SET EXERCISE: Write out each line of the material again, word for word.
+++++
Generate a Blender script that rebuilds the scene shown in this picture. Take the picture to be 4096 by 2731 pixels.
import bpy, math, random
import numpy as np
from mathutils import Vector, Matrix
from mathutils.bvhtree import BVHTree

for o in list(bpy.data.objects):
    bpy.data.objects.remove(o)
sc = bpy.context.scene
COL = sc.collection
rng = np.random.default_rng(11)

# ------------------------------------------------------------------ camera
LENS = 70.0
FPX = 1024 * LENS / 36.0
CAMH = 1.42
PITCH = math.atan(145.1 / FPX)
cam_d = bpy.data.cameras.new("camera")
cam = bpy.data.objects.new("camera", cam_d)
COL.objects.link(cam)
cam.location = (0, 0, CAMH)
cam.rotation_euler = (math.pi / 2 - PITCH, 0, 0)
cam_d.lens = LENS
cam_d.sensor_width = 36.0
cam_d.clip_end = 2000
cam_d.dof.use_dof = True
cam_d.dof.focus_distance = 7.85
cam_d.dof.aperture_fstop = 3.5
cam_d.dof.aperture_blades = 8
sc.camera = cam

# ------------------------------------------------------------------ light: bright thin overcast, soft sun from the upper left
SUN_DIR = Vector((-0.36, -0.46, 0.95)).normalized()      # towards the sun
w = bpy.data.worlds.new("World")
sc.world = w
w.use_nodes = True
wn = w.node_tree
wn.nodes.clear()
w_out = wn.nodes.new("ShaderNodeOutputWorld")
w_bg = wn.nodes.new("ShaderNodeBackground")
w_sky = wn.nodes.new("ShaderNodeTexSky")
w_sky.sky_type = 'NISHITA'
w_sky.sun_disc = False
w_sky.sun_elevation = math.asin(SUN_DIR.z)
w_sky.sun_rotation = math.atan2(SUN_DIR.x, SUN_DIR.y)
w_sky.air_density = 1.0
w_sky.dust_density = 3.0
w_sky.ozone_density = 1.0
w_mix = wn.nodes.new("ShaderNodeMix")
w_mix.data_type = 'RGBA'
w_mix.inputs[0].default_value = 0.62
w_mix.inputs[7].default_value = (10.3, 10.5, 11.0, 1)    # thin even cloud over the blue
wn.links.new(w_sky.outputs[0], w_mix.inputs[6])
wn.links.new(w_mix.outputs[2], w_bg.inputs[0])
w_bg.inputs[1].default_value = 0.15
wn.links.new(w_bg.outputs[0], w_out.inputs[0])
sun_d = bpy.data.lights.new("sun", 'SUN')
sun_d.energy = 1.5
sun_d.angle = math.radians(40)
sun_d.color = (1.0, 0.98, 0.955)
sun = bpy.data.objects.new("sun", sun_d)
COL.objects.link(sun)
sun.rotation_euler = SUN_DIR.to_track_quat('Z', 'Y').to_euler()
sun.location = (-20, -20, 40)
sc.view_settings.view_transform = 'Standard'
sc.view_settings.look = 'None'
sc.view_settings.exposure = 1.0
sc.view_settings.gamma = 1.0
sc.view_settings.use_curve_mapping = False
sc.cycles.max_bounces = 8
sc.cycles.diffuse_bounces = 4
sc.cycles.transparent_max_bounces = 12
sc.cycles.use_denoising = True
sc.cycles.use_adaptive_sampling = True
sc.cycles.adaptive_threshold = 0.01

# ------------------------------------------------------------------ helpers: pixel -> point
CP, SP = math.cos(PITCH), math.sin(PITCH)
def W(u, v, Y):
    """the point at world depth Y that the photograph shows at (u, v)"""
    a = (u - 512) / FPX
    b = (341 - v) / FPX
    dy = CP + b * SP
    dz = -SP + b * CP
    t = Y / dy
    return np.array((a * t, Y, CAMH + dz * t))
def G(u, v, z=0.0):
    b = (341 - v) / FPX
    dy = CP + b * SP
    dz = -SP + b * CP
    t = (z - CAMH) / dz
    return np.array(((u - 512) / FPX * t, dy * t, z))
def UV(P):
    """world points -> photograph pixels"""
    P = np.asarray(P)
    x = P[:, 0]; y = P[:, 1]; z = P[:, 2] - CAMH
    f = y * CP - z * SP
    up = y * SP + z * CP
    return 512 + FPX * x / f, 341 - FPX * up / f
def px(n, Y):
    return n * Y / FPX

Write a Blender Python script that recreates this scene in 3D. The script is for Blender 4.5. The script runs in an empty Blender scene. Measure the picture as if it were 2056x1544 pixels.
+++++
RESULT OF THE TASK:
Generate a Blender script that rebuilds the scene shown in this picture. Take the picture to be 4096 by 2731 pixels.
import bpy, math, random
import numpy as np
from mathutils import Vector, Matrix
from mathutils.bvhtree import BVHTree

for o in list(bpy.data.objects):
    bpy.data.objects.remove(o)
sc = bpy.context.scene
COL = sc.collection
rng = np.random.default_rng(11)

# ------------------------------------------------------------------ camera
LENS = 70.0
FPX = 1024 * LENS / 36.0
CAMH = 1.42
PITCH = math.atan(145.1 / FPX)
cam_d = bpy.data.cameras.new("camera")
cam = bpy.data.objects.new("camera", cam_d)
COL.objects.link(cam)
cam.location = (0, 0, CAMH)
cam.rotation_euler = (math.pi / 2 - PITCH, 0, 0)
cam_d.lens = LENS
cam_d.sensor_width = 36.0
cam_d.clip_end = 2000
cam_d.dof.use_dof = True
cam_d.dof.focus_distance = 7.85
cam_d.dof.aperture_fstop = 3.5
cam_d.dof.aperture_blades = 8
sc.camera = cam

# ------------------------------------------------------------------ light: bright thin overcast, soft sun from the upper left
SUN_DIR = Vector((-0.36, -0.46, 0.95)).normalized()      # towards the sun
w = bpy.data.worlds.new("World")
sc.world = w
w.use_nodes = True
wn = w.node_tree
wn.nodes.clear()
w_out = wn.nodes.new("ShaderNodeOutputWorld")
w_bg = wn.nodes.new("ShaderNodeBackground")
w_sky = wn.nodes.new("ShaderNodeTexSky")
w_sky.sky_type = 'NISHITA'
w_sky.sun_disc = False
w_sky.sun_elevation = math.asin(SUN_DIR.z)
w_sky.sun_rotation = math.atan2(SUN_DIR.x, SUN_DIR.y)
w_sky.air_density = 1.0
w_sky.dust_density = 3.0
w_sky.ozone_density = 1.0
w_mix = wn.nodes.new("ShaderNodeMix")
w_mix.data_type = 'RGBA'
w_mix.inputs[0].default_value = 0.62
w_mix.inputs[7].default_value = (10.3, 10.5, 11.0, 1)    # thin even cloud over the blue
wn.links.new(w_sky.outputs[0], w_mix.inputs[6])
wn.links.new(w_mix.outputs[2], w_bg.inputs[0])
w_bg.inputs[1].default_value = 0.15
wn.links.new(w_bg.outputs[0], w_out.inputs[0])
sun_d = bpy.data.lights.new("sun", 'SUN')
sun_d.energy = 1.5
sun_d.angle = math.radians(40)
sun_d.color = (1.0, 0.98, 0.955)
sun = bpy.data.objects.new("sun", sun_d)
COL.objects.link(sun)
sun.rotation_euler = SUN_DIR.to_track_quat('Z', 'Y').to_euler()
sun.location = (-20, -20, 40)
sc.view_settings.view_transform = 'Standard'
sc.view_settings.look = 'None'
sc.view_settings.exposure = 1.0
sc.view_settings.gamma = 1.0
sc.view_settings.use_curve_mapping = False
sc.cycles.max_bounces = 8
sc.cycles.diffuse_bounces = 4
sc.cycles.transparent_max_bounces = 12
sc.cycles.use_denoising = True
sc.cycles.use_adaptive_sampling = True
sc.cycles.adaptive_threshold = 0.01

# ------------------------------------------------------------------ helpers: pixel -> point
CP, SP = math.cos(PITCH), math.sin(PITCH)
def W(u, v, Y):
    """the point at world depth Y that the photograph shows at (u, v)"""
    a = (u - 512) / FPX
    b = (341 - v) / FPX
    dy = CP + b * SP
    dz = -SP + b * CP
    t = Y / dy
    return np.array((a * t, Y, CAMH + dz * t))
def G(u, v, z=0.0):
    b = (341 - v) / FPX
    dy = CP + b * SP
    dz = -SP + b * CP
    t = (z - CAMH) / dz
    return np.array(((u - 512) / FPX * t, dy * t, z))
def UV(P):
    """world points -> photograph pixels"""
    P = np.asarray(P)
    x = P[:, 0]; y = P[:, 1]; z = P[:, 2] - CAMH
    f = y * CP - z * SP
    up = y * SP + z * CP
    return 512 + FPX * x / f, 341 - FPX * up / f
def px(n, Y):
    return n * Y / FPX

Write a Blender Python script that recreates this scene in 3D. The script is for Blender 4.5. The script runs in an empty Blender scene. Measure the picture as if it were 2056x1544 pixels.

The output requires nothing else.